Stripalicious
The word “stripper” is being thrown around a lot lately. First it was the headline making news that an American Idol finalist worked as a “man of the night” at an Arizona strip club. *gasp*. Then we were all taken by surprise when New York Governor Elliot Spitzer had his exploits with a call girl blasted across prime time television. It seems that our friends form the seedy underground are making quite the stir in national news circuits. But what will that mean for us regular, non clothes-removing-for-money shmoes who are trying to eek by on underpaid wages and ebay sales? Should we all give a little more thought to joining the escort industry? Here are a few reasons why stripping for cash might just be your ladder to financial success.
Take a Look At Vanessa Williams
So, what does it take to become a successful street walker? If we look at famous hookers throughout time, they all have one common thread; nudity. And in some cases, high profile nudity. Take the case of Vanessa Williams. She was crowned Miss America back in 1984 and quickly dethroned due to some questionable* photos published in Penthouse Magazine. Now, take a break and see how many former Miss Americas you can name on one finger. If you have more than no fingers up, chances are you’re either gay or a big fat party animal. And you don’t look like a big fat party animal to me. Anywho, Vanessa Williams. She’s now a respected singer, recorder, and entertainer. She even sang at Arnold Schwarzenegger gubernatorial swear in. So point number one: if you’re going into the stripping business, make sure to “leak” some photos of yourself to top publishers. And then become Miss America.
*totally nudy
Remember Diablo Cody?
Alright, so you’re on your way to increasing your income by taking off your clothes for money. Way to go. Slut. Now all you need to do is publish a best selling book about your past exploits. Diablo Cody of “Juno” fame started her career as a stripper. Well, sort of. She actually went to college and got a job, and then decided to apply at the local “house of ill repute”. Smart use of an education. Really. But then she put her poll dancing days to good use and wrote “Candy Girl: A Year in The Life of an Unlikely Stripper”, a memoir of gettin’ down. She made lots o’ dinero , as the Irish say, with that little publication. So lesson number two: use your naked experiences to write best selling books all the boring “day-jobbers” will read with secret envy.
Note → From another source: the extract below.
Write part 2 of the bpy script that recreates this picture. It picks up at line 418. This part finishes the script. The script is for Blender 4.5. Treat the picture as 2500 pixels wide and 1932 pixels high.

So Sally Forth You Army of the Night
Now that you’re armed with the savvy business tactics to turn your bathroom mirror striptease into easy cash, go out there and make it big. Start small and within weeks you will be rolling in the dough as large steroid infested men drop pealed grapes into your mouth. Hey, it worked for Jennifer Flowers…kind of. And just remember: if the governor of a large state calls you for “services”, over charge him and then post your exploits on MySpace. You never know when that big press pay-off will come a callin’.$$

March 14th, 2008 at 5:31 am
too funny, love the picture at the end.
March 14th, 2008 at 7:12 am
I don’t know; I seem to remember plenty of nudity on the second floor of our place, but as far as I can tell, neither of us have won an Oscar, sang at a gubernatorial inauguration, or become infamous for any reason, unless you count your world wide web fame as a blogger infamous.
March 15th, 2008 at 6:42 pm
I haven’t worn pants for years . . .
March 17th, 2008 at 4:48 pm
The word “blown-up-able” has been thrown around a lot lately . . .
March 22nd, 2008 at 1:33 am
Hey, umm I hate to make it rain on your stripping parade (yes, pun intended) but your jibberish seems to be incoherent rubbish. I mean, you lump honest, hard working strippers in with prostitutes. This is simply unacceptable. As an amateur stripper myself, I am appaled at the allegations that this beautiful art, and yes it is an art form – the way they do a little dance on the catwalk, yeah on the catwalk, on the catwalk, yeah they do a little dance on the catwalk, its inspirational!! – is the same as something thats as immoral and completely wrong – unless you are in love, drunk, a teenager, or a drunken teenager – as knockin’ boots. You should be ashamed!
March 22nd, 2008 at 6:36 pm
Good point D Wrek. I salute your amateur efforts and encourage further experimentation. It is an art, and you are Van Gogh. Now go, create.